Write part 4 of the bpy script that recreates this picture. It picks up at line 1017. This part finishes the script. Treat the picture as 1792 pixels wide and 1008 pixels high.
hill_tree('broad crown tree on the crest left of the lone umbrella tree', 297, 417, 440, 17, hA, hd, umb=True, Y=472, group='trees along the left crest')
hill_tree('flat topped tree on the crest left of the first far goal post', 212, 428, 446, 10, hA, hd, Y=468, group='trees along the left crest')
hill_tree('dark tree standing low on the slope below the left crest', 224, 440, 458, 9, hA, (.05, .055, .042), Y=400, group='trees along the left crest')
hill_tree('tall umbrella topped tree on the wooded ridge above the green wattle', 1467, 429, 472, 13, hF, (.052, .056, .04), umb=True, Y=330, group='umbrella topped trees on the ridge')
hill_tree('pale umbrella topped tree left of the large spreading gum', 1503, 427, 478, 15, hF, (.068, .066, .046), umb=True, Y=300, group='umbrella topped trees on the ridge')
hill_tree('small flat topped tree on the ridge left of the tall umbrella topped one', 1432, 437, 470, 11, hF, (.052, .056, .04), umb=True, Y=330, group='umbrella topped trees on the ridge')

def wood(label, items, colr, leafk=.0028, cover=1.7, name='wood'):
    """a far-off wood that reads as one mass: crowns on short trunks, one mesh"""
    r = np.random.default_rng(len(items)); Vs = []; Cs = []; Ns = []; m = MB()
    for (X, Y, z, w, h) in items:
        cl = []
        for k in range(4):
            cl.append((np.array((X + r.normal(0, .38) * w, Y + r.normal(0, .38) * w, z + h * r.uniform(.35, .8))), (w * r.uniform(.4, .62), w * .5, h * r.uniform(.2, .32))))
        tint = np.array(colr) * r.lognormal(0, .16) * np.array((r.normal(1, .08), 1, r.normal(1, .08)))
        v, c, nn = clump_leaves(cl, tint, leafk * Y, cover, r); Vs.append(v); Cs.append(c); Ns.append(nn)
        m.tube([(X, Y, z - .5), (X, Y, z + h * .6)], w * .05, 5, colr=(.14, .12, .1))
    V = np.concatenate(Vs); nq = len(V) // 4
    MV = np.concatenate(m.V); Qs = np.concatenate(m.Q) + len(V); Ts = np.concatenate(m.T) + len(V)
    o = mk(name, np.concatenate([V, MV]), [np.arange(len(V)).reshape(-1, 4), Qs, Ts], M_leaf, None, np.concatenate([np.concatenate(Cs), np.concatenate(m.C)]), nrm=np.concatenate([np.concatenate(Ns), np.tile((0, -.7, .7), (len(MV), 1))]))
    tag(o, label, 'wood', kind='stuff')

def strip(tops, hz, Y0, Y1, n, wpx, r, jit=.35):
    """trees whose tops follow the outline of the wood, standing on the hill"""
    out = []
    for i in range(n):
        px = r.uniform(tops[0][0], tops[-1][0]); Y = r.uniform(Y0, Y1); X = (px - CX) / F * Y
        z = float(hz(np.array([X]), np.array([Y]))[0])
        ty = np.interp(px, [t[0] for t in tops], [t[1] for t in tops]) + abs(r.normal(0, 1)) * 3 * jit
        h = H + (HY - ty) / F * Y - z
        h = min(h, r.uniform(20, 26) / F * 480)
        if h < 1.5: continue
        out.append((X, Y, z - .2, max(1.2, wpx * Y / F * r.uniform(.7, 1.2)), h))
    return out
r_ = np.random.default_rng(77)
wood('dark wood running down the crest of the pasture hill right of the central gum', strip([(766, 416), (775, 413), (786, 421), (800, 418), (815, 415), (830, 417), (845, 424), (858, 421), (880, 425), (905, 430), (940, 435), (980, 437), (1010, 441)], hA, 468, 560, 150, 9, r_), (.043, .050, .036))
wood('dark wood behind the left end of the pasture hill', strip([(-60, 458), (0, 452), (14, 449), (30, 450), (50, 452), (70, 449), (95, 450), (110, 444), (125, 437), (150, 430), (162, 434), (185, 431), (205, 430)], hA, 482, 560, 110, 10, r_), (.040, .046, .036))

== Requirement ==
Output the listing above word for word.

== Solved exercise ==
Write part 4 of the bpy script that recreates this picture. It picks up at line 1017. This part finishes the script. Treat the picture as 1792 pixels wide and 1008 pixels high.
hill_tree('broad crown tree on the crest left of the lone umbrella tree', 297, 417, 440, 17, hA, hd, umb=True, Y=472, group='trees along the left crest')
hill_tree('flat topped tree on the crest left of the first far goal post', 212, 428, 446, 10, hA, hd, Y=468, group='trees along the left crest')
hill_tree('dark tree standing low on the slope below the left crest', 224, 440, 458, 9, hA, (.05, .055, .042), Y=400, group='trees along the left crest')
hill_tree('tall umbrella topped tree on the wooded ridge above the green wattle', 1467, 429, 472, 13, hF, (.052, .056, .04), umb=True, Y=330, group='umbrella topped trees on the ridge')
hill_tree('pale umbrella topped tree left of the large spreading gum', 1503, 427, 478, 15, hF, (.068, .066, .046), umb=True, Y=300, group='umbrella topped trees on the ridge')
hill_tree('small flat topped tree on the ridge left of the tall umbrella topped one', 1432, 437, 470, 11, hF, (.052, .056, .04), umb=True, Y=330, group='umbrella topped trees on the ridge')

def wood(label, items, colr, leafk=.0028, cover=1.7, name='wood'):
    """a far-off wood that reads as one mass: crowns on short trunks, one mesh"""
    r = np.random.default_rng(len(items)); Vs = []; Cs = []; Ns = []; m = MB()
    for (X, Y, z, w, h) in items:
        cl = []
        for k in range(4):
            cl.append((np.array((X + r.normal(0, .38) * w, Y + r.normal(0, .38) * w, z + h * r.uniform(.35, .8))), (w * r.uniform(.4, .62), w * .5, h * r.uniform(.2, .32))))
        tint = np.array(colr) * r.lognormal(0, .16) * np.array((r.normal(1, .08), 1, r.normal(1, .08)))
        v, c, nn = clump_leaves(cl, tint, leafk * Y, cover, r); Vs.append(v); Cs.append(c); Ns.append(nn)
        m.tube([(X, Y, z - .5), (X, Y, z + h * .6)], w * .05, 5, colr=(.14, .12, .1))
    V = np.concatenate(Vs); nq = len(V) // 4
    MV = np.concatenate(m.V); Qs = np.concatenate(m.Q) + len(V); Ts = np.concatenate(m.T) + len(V)
    o = mk(name, np.concatenate([V, MV]), [np.arange(len(V)).reshape(-1, 4), Qs, Ts], M_leaf, None, np.concatenate([np.concatenate(Cs), np.concatenate(m.C)]), nrm=np.concatenate([np.concatenate(Ns), np.tile((0, -.7, .7), (len(MV), 1))]))
    tag(o, label, 'wood', kind='stuff')

def strip(tops, hz, Y0, Y1, n, wpx, r, jit=.35):
    """trees whose tops follow the outline of the wood, standing on the hill"""
    out = []
    for i in range(n):
        px = r.uniform(tops[0][0], tops[-1][0]); Y = r.uniform(Y0, Y1); X = (px - CX) / F * Y
        z = float(hz(np.array([X]), np.array([Y]))[0])
        ty = np.interp(px, [t[0] for t in tops], [t[1] for t in tops]) + abs(r.normal(0, 1)) * 3 * jit
        h = H + (HY - ty) / F * Y - z
        h = min(h, r.uniform(20, 26) / F * 480)
        if h < 1.5: continue
        out.append((X, Y, z - .2, max(1.2, wpx * Y / F * r.uniform(.7, 1.2)), h))
    return out
r_ = np.random.default_rng(77)
wood('dark wood running down the crest of the pasture hill right of the central gum', strip([(766, 416), (775, 413), (786, 421), (800, 418), (815, 415), (830, 417), (845, 424), (858, 421), (880, 425), (905, 430), (940, 435), (980, 437), (1010, 441)], hA, 468, 560, 150, 9, r_), (.043, .050, .036))
wood('dark wood behind the left end of the pasture hill', strip([(-60, 458), (0, 452), (14, 449), (30, 450), (50, 452), (70, 449), (95, 450), (110, 444), (125, 437), (150, 430), (162, 434), (185, 431), (205, 430)], hA, 482, 560, 110, 10, r_), (.040, .046, .036))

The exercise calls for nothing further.